**Data for this exercise**
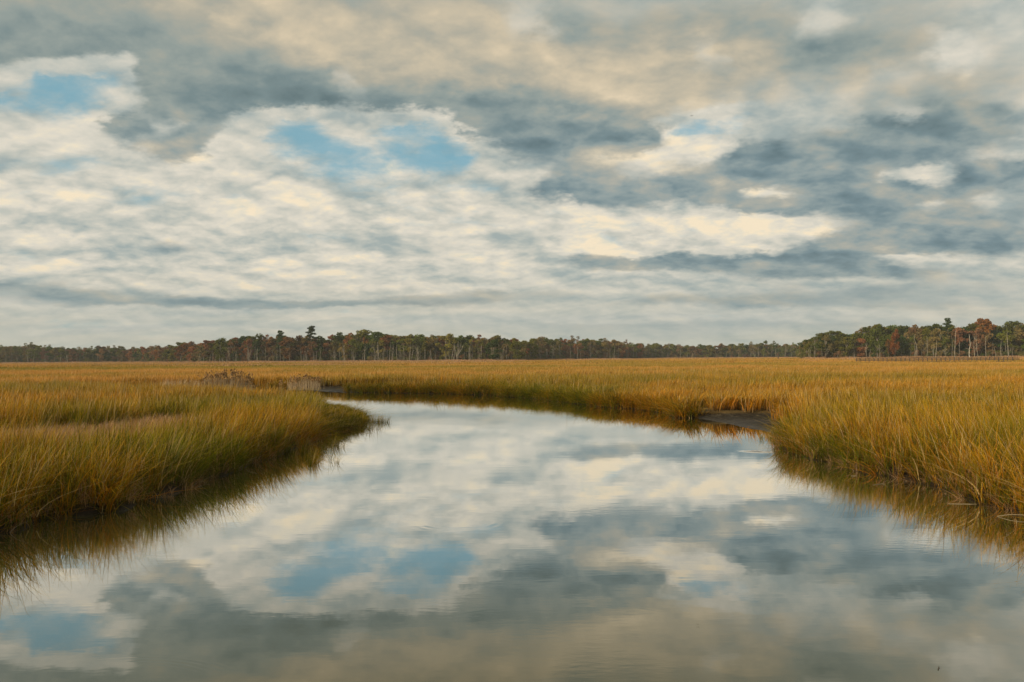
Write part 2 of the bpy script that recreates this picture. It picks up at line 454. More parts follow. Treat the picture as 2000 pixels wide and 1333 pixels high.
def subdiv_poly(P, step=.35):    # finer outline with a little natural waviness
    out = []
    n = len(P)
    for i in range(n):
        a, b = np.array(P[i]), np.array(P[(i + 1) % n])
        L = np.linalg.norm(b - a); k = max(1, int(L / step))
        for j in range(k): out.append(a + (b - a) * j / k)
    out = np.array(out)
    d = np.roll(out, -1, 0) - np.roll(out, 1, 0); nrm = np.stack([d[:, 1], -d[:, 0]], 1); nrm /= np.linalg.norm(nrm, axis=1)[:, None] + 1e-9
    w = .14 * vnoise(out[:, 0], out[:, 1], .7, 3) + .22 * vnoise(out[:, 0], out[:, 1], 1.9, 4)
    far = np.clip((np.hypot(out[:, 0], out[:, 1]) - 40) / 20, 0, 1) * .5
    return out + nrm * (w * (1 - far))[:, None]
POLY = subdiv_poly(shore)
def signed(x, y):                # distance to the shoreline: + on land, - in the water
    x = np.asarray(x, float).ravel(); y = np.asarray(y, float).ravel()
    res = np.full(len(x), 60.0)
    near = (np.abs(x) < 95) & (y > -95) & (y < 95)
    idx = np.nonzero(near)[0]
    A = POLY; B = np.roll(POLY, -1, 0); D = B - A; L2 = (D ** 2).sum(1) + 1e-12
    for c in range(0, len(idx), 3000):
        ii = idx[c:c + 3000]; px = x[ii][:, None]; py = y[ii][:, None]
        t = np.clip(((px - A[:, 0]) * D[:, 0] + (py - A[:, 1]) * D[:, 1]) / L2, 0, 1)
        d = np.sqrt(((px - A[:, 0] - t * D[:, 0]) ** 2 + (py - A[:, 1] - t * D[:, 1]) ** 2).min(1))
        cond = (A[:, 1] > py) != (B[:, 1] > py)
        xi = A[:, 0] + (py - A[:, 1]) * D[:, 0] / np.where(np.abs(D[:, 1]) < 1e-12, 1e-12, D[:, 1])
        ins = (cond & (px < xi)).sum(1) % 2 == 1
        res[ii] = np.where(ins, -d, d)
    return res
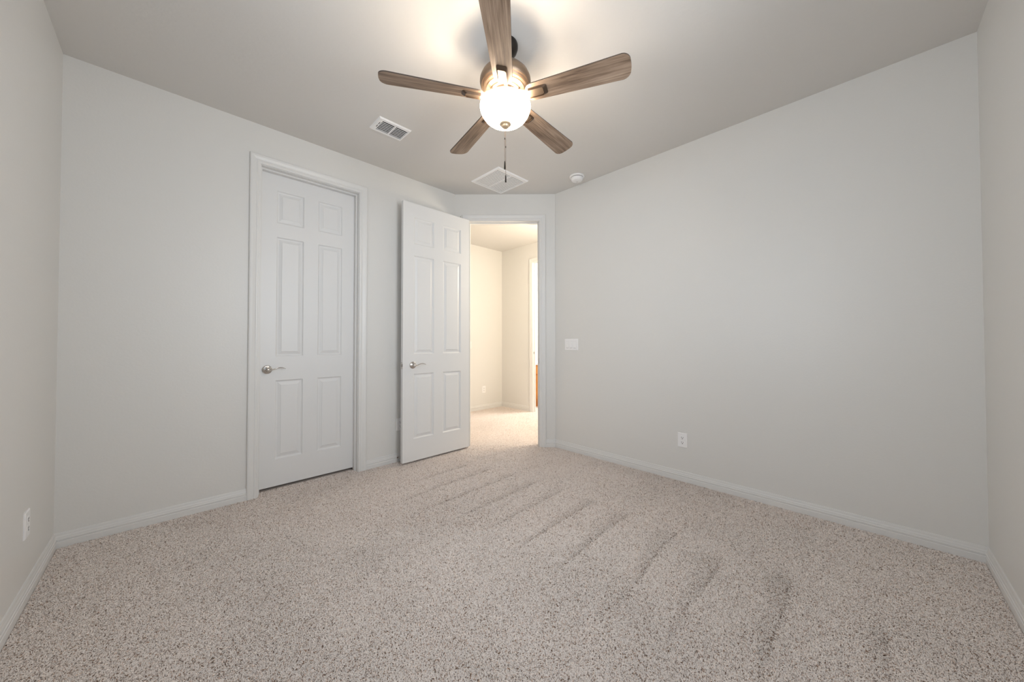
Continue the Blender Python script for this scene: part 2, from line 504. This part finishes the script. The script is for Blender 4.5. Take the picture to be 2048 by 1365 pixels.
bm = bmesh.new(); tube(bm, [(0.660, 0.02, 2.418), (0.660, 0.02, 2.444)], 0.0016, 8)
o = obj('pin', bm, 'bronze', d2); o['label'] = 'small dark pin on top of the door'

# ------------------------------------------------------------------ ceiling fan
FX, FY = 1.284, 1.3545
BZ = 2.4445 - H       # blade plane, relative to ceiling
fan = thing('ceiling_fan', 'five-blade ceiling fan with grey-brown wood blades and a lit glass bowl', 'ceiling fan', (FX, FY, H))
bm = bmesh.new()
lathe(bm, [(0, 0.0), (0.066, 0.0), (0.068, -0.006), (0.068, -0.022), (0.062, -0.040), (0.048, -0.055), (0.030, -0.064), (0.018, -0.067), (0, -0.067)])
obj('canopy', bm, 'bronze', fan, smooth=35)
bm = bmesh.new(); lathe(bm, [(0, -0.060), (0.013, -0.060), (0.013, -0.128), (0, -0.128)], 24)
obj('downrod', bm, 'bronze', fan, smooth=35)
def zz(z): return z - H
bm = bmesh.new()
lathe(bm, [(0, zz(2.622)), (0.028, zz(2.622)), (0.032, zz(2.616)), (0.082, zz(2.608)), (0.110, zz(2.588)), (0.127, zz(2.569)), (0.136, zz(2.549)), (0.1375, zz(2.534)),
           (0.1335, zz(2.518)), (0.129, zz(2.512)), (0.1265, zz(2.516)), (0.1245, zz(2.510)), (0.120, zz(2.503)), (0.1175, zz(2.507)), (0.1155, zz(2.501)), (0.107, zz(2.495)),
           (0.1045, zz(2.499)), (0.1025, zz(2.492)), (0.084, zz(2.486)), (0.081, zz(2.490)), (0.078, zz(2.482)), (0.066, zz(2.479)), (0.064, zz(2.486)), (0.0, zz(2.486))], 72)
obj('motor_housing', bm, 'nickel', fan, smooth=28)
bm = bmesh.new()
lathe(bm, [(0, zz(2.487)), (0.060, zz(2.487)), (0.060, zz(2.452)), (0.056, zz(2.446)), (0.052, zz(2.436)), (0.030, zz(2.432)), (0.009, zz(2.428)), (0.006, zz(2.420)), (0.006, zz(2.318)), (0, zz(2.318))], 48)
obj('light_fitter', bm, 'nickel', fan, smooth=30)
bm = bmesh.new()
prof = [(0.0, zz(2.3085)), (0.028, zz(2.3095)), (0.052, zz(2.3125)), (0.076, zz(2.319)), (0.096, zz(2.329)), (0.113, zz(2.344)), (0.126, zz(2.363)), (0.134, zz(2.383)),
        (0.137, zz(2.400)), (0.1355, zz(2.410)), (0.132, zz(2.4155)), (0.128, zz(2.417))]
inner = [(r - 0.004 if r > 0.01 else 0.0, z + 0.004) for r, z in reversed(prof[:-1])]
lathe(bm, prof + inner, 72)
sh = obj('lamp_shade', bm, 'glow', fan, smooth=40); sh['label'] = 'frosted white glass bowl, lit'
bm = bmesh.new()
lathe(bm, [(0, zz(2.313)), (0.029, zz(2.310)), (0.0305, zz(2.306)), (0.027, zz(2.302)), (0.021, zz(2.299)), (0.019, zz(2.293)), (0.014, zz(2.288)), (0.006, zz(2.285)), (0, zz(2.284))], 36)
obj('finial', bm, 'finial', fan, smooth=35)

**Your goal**
Transcribe the lines above from the one with "Continue the Blender" through the one with "o = obj('pin', bm, 'bronze', d2);". Include both ends and leave out every other line.

**Output below**
Continue the Blender Python script for this scene: part 2, from line 504. This part finishes the script. The script is for Blender 4.5. Take the picture to be 2048 by 1365 pixels.
bm = bmesh.new(); tube(bm, [(0.660, 0.02, 2.418), (0.660, 0.02, 2.444)], 0.0016, 8)
o = obj('pin', bm, 'bronze', d2); o['label'] = 'small dark pin on top of the door'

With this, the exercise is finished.